Sustainability metrics are difficult not because of a lack of data (although who owns the data once collected is polemic), the issue is how to *define* sustainability. If you measure farmers across different landscapes on the same questions (how much water do you use, etc.) is that fair to the farmers in dry landscapes where water usage is a huge deal vs wet landscapes where you can use water more freely? etc.
Have the limits of growth been reached? We see starvation everywhere, but also we have plenty of food. Frank thinks "the dispute comes down to the question of sustainability" (41). You have the "large scale agriculture is our only hope to feed the world" (41) view vs the "have farmers become ecosystem managers as well as producers" (43) pro small, local organic farms view.
"It was not the most gigantic food producers and distributors I should be trailing in my search for inexpensive, healthy, and delicious food for everyone, but the most efficient food producers -- and not just in terms of labour and output but in as complete and totalized as fashion as possible" (45).

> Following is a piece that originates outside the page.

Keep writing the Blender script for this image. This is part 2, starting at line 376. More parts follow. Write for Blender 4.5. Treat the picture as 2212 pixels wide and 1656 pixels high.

Farms are wary of sharing their sustainability related information because it might give away their business practices (ex. how much fertilizer they use of what types, when).
Sustainability is hard to quantify, but industry is trying to do it, both because it could save them money and so that the government doesn't do it for them.
Large players like Walmart are investing a lot into this field, and looking at some key farms as examples.